The renewable natural gas plant, expected to produce 600 MMBtu of natural gas annually, is owned and operated by Ameresco, an independent provider of services and infrastructure upgrades for energy efficiency, renewable energy and asset sustainability.

The wastewater treatment plant, along with three major sanitary sewer interceptors, is owned by a partnership known as the Sub-Regional Operating Group, or SROG, which consists of the cities of Phoenix, Scottsdale, Tempe, Mesa and Glendale. That partnership was created in 1979. Phoenix operates the wastewater treatment plant, built in 1957 and upgraded several times. It serves about 2 million people in the five cities.

Digested solids from the activated sludge process are dewatered in centrifuges and further dewatered on drying beds before being land-applied.

Cost-benefit analysis

The treatment plant operations team considered a variety of uses for the biogas, including electricity generation, says Patty Kennedy, deputy director of wastewater engineering in Phoenix. “When we looked at the cost-benefit analysis, it made more sense to put it into the pipeline,” Kennedy says. “By entering this partnership, we were able to stick with our core business, which is treating wastewater. Ameresco came in focusing on its core business, which is renewable energy.”

The cities in the SROG partnership send some or all of their wastewater to the 91st Avenue plant, which has two acid-phase digesters and 14 methane-phase digesters. Since the renewable natural gas plant began operating, all of the biogas goes to Ameresco. The plant, the largest of its kind in the country according to Ameresco, treats only biogas from the wastewater treatment plant.

“We sell the raw gas from our digesters to Ameresco,” Kennedy says. “They are in charge of treating it to pipeline quality. They are in charge of their relationship with Kinder Morgan, who is the taker of the gas, and they are also in charge of figuring out off-takers — users downstream.” The gas is expected to be sold to the transportation market through the natural gas pipeline grid.

Environmentally beneficial

Warren Tenney, executive director of the Arizona Municipal Water Users Association, describes the project as a winner for the cities and the environment. In an op-ed in a local newspaper, Tenney says the project ensures the availability of renewable energy, provides income to the SROG member cities and reduces the treatment plant’s carbon footprint.

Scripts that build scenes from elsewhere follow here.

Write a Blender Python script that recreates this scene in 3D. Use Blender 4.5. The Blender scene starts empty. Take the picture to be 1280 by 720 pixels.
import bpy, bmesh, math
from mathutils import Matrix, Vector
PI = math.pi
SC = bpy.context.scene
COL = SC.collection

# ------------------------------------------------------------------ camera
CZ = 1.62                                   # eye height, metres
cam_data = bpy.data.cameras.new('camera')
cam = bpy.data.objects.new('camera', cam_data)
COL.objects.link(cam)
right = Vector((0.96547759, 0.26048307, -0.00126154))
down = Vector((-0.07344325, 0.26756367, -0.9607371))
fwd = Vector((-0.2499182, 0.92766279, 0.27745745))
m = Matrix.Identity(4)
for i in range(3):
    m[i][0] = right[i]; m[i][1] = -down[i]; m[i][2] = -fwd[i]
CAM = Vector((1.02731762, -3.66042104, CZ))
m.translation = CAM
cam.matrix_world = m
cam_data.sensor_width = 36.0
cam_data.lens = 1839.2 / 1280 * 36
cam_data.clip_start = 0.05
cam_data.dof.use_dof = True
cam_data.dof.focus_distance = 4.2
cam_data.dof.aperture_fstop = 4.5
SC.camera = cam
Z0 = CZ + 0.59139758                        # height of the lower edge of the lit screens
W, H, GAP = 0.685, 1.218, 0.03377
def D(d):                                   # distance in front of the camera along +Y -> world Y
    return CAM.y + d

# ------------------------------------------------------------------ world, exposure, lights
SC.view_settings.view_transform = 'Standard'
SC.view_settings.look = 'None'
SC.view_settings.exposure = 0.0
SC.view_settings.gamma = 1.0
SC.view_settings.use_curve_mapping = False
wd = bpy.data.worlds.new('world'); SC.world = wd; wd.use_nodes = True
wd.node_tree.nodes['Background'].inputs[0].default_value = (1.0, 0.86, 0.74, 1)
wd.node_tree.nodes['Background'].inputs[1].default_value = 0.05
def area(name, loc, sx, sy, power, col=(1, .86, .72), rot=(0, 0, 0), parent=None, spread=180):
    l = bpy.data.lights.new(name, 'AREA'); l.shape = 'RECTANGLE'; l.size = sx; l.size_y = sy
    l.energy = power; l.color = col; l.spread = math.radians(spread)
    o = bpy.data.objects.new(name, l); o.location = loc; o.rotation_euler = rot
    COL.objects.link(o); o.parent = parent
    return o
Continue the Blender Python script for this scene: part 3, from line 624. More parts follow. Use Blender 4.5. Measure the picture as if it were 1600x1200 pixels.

In a press release, Ameresco estimates that not flaring the biogas from the wastewater treatment plant would reduce the carbon emissions by 45 tons per year, equivalent to taking 70,000 cars off the road or planting 87,000 acres of trees every year. Revenue from the sale of biogas to Ameresco is estimated at $1.2 million per year.

The revenue is significant, but Phoenix officials are encouraged that they finally can beneficially use the last significant resource from wastewater treatment. “That’s what makes this project so exciting,” Kennedy says. “All our water is reused, and so are the solids. The third product is gas. Now we are able to capture and reuse it.”

Wetland in the desert

The 91st Avenue Plant is on a 670-acre site about 16 miles southwest of central Phoenix and close to the Salt River. Almost next door is one of the more visible users of the plant’s effluent: the 700-acre Tres Rios Wetlands.

The wetland, built on former farm fields, is a result of a partnership between the Army Corps of Engineers, the City of Phoenix, the SROG and the Flood Control District of Maricopa County. Construction took place from 2007 through 2012.

The wetland is intended to restore the riparian habitat along the Salt River to early 1800s condition. A 300 mgd pump at the treatment plant sends effluent to the area. The plants and animals in the Tres Rios take what they need, and the rest flows into the Salt River, which at that point is a dry riverbed most of the time.

“We built a wetland in the desert,” Kennedy says. “We’ve got all kinds of wildlife in the area. We even have pelicans.” The Tres Rios Wetlands is home to 150 species of birds, as well as muskrats, beavers, coyotes, bobcats and other mammals. It’s a destination for bird-watchers from all over the world.